Natuurlijk gaan deze algemene typeringen niet altijd op. Er zijn meisjes die in bomen klimmen en jongens die dolgraag knutselen met strijkkralen. Maar wat veel belangrijker is: ieder kind is een uniek kind van God. En druktemakers (van welk geslacht dan ook) zijn evenveel beelddrager van God als rustige knutselaars. Maar die kant van God is soms onderbelicht in de kerk. Impliciet zeggen we regelmatig tegen jongens: Jullie zijn niet goed genoeg. Terwijl er met kleine aanpassingen zo veel meer aan hun basisbehoeften tegemoet kan worden gekomen:
1. Vraag meer mannen voor het kinderwerk.
Mannen die twee stoeiende jongens niet gelijk terechtwijzen en op hun stoel zetten. Mannen die niet op alle slakken zout leggen. Mannen die niet vragen: ‘wat voelde je’ of: ‘wat heb je ervaren,’ maar: ‘wat heb je gedaan?’ Mannen aan wie jongens zich kunnen spiegelen en optrekken.
2. Begin je kinderdienst met bewegen.
Kinderen hebben vaak al een tijdje stilgezeten in de kerk voordat ze naar ‘hun eigen ruimte’ gaan. Laat ze even rennen en ravotten, doe ochtendgymnastiek of begin met een beweegspelletje. De kinderen zullen daarna langer rustig kunnen zitten en zich concentreren.
3. Ga interactief met de Bijbel aan de slag.

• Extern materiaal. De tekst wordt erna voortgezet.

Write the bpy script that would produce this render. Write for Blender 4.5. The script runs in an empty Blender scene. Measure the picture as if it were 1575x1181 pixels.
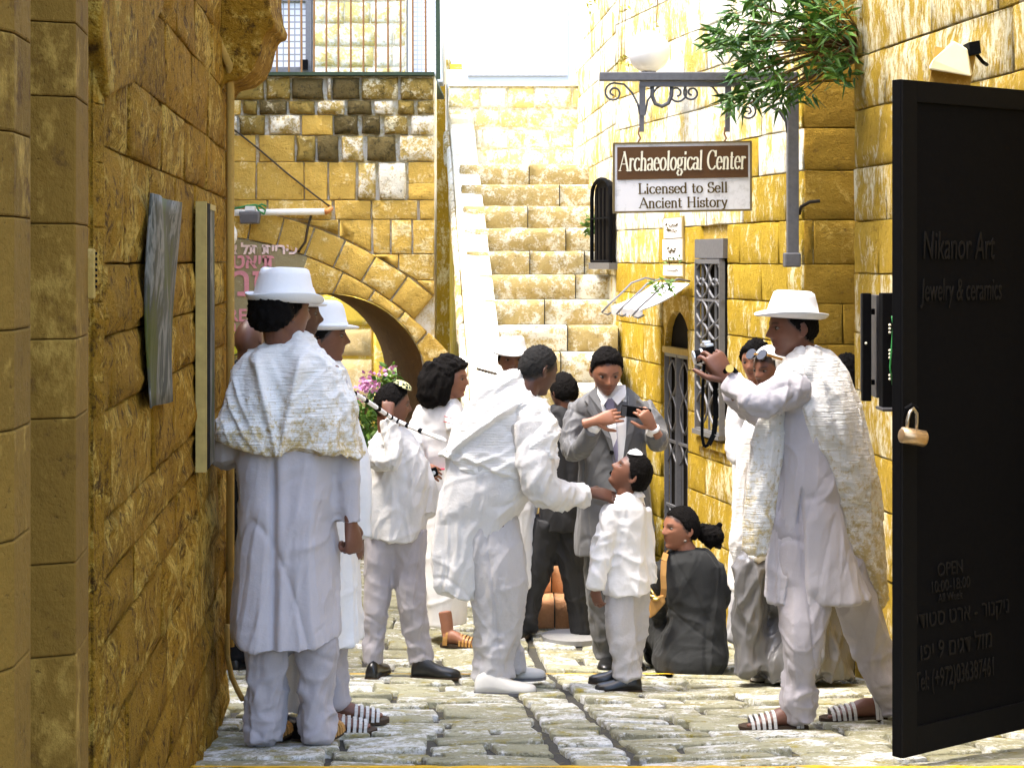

Laat de kinderen meespelen terwijl het verhaal wordt gelezen of verteld of laat ze even opspringen als ze bepaalde woorden horen. Laat de kinderen tekenen wat ze voor zich zien tijdens het verhaal. Stel vragen over het Bijbelgedeelte niet in de kring, maar schrijf de vragen op en hang ze door de hele ruimte of misschien wel het hele kerkgebouw. Speel het verhaal uit. Bijbel Basics
4. Wissel het knutselen eens af.
Als kinderwerker willen we vaak niets liever dan dat de kinderen met een leuk, creatief, en mooi gemaakt werkje terugkomen in de kerkzaal om hun ouders te laten weten dat er écht iets is gedaan. Terwijl knutselen vaak veel vraagt van de fijne motoriek, waarin meisjes vaak voorlopen op jongens. Ga eens aan de slag met grote materialen zoals dozen. Laat de kinderen bouwen met Lego, K’nex of blokken. Doe een quiz waarbij de kinderen rennen of in het juiste vak gaan staan, experimenteer met een proefje, of daag de kinderen uit met een estafette waarbij ze Bijbelteksten moeten verzamelen.
En het leuke is … hiermee doe je ook meisjes een groot plezier!